The tobacco companies that have contracted farmers in Western Kenya include BAT Kenya, Mastermind Tobacco, Cut Tobacco and Alliance One.

“At the beginning of each season, we get seeds and fertiliser on credit from our companies. The costs of the farm inputs are recovered later on when we sell the harvested leaves. This strategy of giving farmers inputs at no immediate cost is what encourages us. It allows us to plan our financial future,” said Nyongesa.

“I have been able to buy a lorry, three acres of land and build rental houses. I am now financially stable and am regarded as a successful farmer, and this has motivated me to invest even more in tobacco farming because even our weather favours the crop.”

Tobacco was introduced to local residents in Busia and Bungoma counties in 1978. The rich volcanic soil in the region is ideal for the crop. Today, Western Kenya contributes the largest amount of tobacco produced in the country at 3.1 million kilogrammes, or 41 per cent of national production. The other major producers are in Nyanza and Eastern Kenya.

Fred Simiyu is yet another tobacco farmer from Sitabicha sub-location who says he is not about to uproot his crop for more traditional options.

“I started growing tobacco in 1995 after acquiring a loan, and since then I have not looked back because I am happy with how the tobacco companies buy my crop. They also support us with training through field officers,” Mr Simiyu said.

The father of five added that with his earnings, he has been able to buy a two-acre farm, build a house and educate his daughters.

The challenges

But it is not all smooth sailing. Farmers said their main challenges have been unexpected hailstones destroying their crop, seasons of drought or entire harvests being destroyed by fire.

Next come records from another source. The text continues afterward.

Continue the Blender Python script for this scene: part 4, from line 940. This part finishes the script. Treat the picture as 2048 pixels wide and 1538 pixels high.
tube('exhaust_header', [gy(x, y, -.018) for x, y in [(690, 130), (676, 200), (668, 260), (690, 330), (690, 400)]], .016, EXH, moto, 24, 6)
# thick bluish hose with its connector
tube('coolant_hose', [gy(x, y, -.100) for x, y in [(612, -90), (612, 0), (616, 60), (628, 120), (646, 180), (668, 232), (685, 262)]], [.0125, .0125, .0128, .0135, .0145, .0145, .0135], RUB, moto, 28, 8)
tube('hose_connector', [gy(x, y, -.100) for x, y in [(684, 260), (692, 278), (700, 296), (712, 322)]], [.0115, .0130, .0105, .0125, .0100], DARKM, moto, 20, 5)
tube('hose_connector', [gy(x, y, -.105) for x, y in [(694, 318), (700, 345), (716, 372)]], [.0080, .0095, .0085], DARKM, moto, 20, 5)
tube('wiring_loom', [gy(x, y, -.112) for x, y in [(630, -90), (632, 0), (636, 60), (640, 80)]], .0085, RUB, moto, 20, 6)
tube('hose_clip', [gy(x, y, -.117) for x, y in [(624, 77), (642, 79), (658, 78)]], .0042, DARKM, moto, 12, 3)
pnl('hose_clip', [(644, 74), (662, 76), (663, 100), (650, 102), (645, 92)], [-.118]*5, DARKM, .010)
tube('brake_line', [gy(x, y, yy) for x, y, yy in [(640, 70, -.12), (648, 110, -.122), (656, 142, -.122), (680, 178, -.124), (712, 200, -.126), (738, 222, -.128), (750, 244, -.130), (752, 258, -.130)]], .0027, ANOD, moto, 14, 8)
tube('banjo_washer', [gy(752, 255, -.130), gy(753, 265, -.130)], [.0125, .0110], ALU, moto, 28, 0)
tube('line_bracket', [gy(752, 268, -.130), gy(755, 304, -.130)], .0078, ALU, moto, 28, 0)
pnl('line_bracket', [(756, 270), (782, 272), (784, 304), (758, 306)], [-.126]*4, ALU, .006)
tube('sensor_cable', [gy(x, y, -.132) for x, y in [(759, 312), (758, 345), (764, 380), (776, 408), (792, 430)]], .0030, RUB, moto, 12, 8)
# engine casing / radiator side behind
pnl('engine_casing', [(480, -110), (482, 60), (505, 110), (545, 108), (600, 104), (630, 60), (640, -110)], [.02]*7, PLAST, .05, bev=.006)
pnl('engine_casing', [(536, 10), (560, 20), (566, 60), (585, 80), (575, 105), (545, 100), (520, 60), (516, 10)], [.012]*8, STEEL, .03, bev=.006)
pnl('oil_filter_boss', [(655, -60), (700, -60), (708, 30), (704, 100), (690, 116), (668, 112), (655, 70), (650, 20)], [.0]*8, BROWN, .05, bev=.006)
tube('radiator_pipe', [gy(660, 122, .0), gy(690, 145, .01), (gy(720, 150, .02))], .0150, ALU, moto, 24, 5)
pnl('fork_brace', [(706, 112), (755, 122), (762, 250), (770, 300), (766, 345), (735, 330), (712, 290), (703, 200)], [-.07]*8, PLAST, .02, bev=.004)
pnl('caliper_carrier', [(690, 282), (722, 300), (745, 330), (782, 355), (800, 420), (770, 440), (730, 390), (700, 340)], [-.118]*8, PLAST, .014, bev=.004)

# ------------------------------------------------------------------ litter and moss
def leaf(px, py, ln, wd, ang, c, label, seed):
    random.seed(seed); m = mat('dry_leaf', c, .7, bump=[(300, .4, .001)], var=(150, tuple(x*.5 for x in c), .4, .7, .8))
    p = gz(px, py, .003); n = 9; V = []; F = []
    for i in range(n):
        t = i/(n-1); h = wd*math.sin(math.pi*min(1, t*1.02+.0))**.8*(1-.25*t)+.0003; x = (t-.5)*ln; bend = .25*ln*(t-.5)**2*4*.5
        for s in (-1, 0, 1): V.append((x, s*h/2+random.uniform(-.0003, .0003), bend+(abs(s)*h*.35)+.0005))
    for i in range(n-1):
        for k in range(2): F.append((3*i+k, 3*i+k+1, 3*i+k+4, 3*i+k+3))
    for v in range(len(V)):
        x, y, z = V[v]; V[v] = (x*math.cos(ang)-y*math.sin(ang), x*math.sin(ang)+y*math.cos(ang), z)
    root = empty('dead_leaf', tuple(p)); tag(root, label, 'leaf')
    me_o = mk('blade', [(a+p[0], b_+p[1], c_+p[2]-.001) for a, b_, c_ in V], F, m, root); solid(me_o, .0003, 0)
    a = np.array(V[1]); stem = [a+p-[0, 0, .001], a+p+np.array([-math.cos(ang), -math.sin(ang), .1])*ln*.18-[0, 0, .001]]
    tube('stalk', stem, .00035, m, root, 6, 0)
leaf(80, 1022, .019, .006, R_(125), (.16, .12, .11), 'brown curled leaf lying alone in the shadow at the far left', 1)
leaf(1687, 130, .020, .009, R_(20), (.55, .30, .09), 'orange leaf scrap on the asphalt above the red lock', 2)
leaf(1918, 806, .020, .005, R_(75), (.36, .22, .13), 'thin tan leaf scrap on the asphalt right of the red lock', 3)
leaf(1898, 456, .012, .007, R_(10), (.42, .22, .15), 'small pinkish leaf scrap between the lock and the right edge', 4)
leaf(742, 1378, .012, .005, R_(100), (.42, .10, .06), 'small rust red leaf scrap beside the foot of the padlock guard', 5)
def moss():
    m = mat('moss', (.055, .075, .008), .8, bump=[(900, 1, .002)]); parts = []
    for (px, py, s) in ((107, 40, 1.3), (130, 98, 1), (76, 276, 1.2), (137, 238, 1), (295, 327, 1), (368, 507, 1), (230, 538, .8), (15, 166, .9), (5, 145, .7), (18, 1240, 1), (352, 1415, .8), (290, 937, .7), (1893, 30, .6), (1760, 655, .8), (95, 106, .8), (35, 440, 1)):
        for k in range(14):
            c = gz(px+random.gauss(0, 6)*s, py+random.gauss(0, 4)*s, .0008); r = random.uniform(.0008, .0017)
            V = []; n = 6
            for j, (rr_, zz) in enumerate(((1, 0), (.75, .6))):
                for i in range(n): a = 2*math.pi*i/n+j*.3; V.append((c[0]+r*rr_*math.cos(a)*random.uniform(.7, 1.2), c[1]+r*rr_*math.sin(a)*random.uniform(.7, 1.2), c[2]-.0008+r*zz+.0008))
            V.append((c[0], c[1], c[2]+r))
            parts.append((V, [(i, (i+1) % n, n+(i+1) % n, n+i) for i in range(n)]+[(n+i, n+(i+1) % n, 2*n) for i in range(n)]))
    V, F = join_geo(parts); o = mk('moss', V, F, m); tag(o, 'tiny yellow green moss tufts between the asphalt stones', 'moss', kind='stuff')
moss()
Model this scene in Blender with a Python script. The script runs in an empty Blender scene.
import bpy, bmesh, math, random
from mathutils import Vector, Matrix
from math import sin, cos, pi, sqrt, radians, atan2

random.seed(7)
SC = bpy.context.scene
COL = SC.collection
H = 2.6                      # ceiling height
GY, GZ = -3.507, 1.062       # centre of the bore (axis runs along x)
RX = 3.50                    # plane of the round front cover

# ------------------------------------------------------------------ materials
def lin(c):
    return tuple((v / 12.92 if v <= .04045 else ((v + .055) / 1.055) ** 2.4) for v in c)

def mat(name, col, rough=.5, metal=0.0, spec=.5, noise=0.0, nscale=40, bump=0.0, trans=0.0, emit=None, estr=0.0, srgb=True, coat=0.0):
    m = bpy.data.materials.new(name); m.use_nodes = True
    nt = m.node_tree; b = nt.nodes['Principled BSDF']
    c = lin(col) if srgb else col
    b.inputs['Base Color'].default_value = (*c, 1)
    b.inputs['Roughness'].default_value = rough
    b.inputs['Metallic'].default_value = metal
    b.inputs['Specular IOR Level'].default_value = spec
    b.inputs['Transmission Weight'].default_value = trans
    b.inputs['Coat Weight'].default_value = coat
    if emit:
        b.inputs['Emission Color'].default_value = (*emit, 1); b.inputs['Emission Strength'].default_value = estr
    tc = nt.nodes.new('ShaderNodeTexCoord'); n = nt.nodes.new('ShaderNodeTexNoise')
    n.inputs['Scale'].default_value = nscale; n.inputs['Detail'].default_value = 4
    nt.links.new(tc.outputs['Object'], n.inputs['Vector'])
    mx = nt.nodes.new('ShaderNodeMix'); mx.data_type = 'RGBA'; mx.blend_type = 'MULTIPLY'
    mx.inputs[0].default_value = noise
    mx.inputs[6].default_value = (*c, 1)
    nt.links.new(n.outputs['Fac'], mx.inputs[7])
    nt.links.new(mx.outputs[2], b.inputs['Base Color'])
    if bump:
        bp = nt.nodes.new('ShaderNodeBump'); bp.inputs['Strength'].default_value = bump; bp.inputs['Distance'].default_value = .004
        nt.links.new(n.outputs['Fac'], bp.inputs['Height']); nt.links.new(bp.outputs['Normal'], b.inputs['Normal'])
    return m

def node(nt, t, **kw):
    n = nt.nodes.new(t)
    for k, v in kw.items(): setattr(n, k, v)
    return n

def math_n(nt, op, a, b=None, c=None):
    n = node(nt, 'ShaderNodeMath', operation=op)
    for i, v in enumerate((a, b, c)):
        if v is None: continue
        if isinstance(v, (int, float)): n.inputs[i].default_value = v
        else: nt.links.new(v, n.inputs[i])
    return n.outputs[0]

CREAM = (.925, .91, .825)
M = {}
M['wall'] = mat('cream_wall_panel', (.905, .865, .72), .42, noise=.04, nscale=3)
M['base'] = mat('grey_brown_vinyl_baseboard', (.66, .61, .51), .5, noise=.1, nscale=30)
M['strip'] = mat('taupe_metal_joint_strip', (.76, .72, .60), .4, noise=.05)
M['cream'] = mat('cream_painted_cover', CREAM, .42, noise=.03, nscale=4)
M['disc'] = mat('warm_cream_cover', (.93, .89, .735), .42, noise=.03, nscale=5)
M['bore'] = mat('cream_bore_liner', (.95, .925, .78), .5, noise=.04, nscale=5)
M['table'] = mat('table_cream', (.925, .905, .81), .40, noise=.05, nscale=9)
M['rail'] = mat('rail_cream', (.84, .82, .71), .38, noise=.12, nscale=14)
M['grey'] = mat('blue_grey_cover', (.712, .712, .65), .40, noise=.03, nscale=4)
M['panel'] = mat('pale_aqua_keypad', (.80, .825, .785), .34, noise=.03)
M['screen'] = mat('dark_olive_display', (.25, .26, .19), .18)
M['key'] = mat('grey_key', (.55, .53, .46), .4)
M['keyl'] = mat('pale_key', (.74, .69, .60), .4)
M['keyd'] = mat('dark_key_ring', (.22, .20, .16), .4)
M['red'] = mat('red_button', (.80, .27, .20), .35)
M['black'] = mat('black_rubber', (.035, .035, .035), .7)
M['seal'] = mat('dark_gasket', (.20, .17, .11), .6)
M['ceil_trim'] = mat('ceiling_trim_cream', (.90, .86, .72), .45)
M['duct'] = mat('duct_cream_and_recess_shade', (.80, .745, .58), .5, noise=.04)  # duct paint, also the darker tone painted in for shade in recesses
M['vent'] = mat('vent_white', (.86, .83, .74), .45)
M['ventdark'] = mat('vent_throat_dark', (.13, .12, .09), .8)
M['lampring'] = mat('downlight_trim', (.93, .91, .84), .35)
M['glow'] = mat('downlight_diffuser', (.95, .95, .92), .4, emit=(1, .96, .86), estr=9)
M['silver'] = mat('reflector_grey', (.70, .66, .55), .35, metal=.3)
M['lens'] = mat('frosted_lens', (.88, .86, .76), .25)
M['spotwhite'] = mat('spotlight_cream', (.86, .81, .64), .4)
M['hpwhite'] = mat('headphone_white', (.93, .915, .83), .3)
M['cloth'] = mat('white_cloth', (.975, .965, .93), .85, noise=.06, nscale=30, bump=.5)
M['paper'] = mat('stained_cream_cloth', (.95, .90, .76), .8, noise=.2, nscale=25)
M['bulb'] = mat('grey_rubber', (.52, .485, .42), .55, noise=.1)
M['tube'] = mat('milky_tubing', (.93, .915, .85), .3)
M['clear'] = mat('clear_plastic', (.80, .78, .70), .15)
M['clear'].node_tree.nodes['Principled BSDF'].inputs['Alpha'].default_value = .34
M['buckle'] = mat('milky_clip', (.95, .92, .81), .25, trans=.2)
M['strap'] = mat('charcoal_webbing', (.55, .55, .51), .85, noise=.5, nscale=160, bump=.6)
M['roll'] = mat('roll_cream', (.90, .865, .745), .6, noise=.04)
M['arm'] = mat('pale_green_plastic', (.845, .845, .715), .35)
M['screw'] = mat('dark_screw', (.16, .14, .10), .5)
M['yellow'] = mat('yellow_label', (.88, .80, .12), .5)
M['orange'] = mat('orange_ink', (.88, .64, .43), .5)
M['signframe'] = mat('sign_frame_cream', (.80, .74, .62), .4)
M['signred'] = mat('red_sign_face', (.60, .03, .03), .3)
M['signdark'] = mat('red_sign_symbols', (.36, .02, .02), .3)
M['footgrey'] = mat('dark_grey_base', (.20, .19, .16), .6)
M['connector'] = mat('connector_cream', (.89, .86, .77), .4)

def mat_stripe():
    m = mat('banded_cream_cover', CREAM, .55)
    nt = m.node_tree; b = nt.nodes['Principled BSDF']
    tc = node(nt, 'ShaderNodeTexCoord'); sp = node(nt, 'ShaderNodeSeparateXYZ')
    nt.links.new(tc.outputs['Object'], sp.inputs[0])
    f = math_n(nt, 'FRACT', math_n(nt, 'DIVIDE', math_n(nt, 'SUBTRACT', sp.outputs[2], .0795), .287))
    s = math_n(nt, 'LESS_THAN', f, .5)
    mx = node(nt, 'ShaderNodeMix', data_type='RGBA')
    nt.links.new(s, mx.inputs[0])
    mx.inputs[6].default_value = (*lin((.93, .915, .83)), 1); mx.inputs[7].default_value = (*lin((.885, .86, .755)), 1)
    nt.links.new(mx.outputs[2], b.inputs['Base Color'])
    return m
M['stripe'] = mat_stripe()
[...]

To mitigate against such problems, some of the tobacco firms have introduced insurance cover to compensate farmers.

International organisations, such as the World Health Organisation (WHO), however, have been working to get farmers to limit and eventually stop growing tobacco, citing the numerous health problems associated with the crop.

Through measures contained in the Framework Convention on Tobacco Control (FCTC), WHO is seeking to get farmers to grow alternative crops, including bamboo.